Who/what "GV Support"? There is no such thing. The help forum, linked below my name, is the official support venue. You have several issues.
Google Voice is a service, just like Gmail, Docs, Calendar, Contacts, etc. All Google services are tied to a Google account. One Google account can have up to two different inbound Google Voice numbers. When you use an OBiTALK device with Google Voice, you are granting it permission to use the Google Voice service for a specific Google account, not a phone number.
So: if you have a Google account with two Google Voice phone numbers, and you configure say, SP1 to use that Google account (a Gmail address), then all inbound calls to either of those two numbers will be handled exactly the same way: they will both ring SP1, and they will both ring any ordinary linked/forwarding phone numbers or web clients or the Android or iOS mobile apps. They will hear the same voicemail greeting. You can't separate handling of the two numbers.
If you want separate Google Voice phone numbers to act independently, you need one number assigned to one account, and the other number(s) assigned to the other account(s). For example:
Google account "A"-->OBi SP1
Google account "B"-->OBi SP2
E911 provider -->SP3.
You can configure those same three SPs on multiple OBiTALK devices, and each one will behave the same way.
Technically, you are only entitled to one free Google Voice number per account, per linked/forwarding number submitted. Creating multiple accounts to claim multiple numbers is a violation of the Terms of Use. To limit service abuse, you must submit a different forwarding phone number as an "admission ticket" to claim a Google Voice phone number. That forwarding number must be from one of the "big four" mobile phone carriers, or from a traditional land line carrier. VoIP numbers are ineligible.

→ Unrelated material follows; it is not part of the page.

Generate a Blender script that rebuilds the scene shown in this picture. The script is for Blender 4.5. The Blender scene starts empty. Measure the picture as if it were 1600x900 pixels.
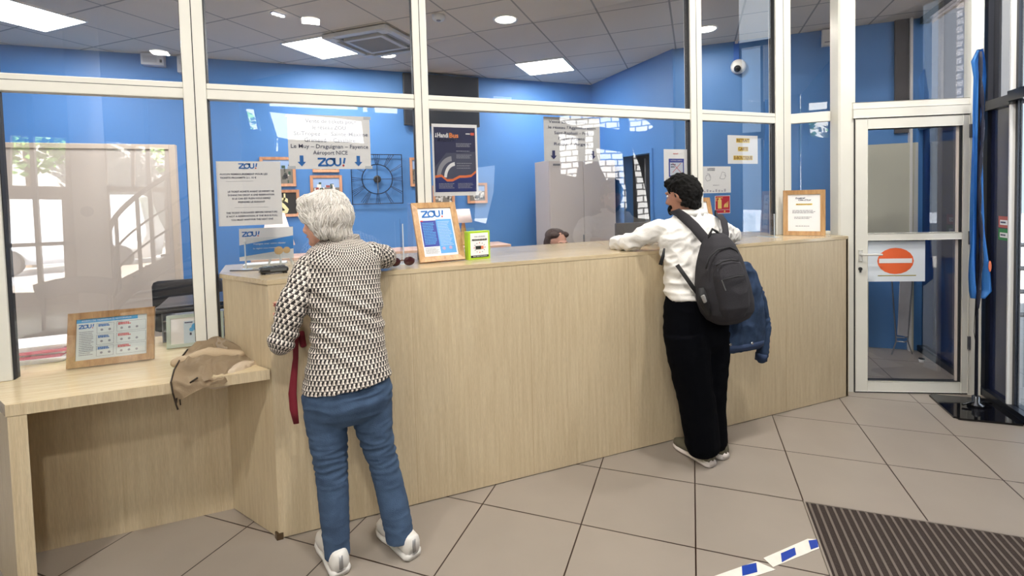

This whole topic is moot, however -- while it's technically possible to enable alarm dialer support with a Google Voice SP, doing so kills the ability to use that number as a regular telephone service - touch tones won't work properly. Furthermore, most alarm companies are abandoning dial-up monitoring, since most people are getting rid of land lines. The current and future alarm monitoring technology is via a direct Ethernet TCP/IP connection over your premises' ISP (a special box from the alarm monitoring company), and/or a 4G mobile data modem with battery backup.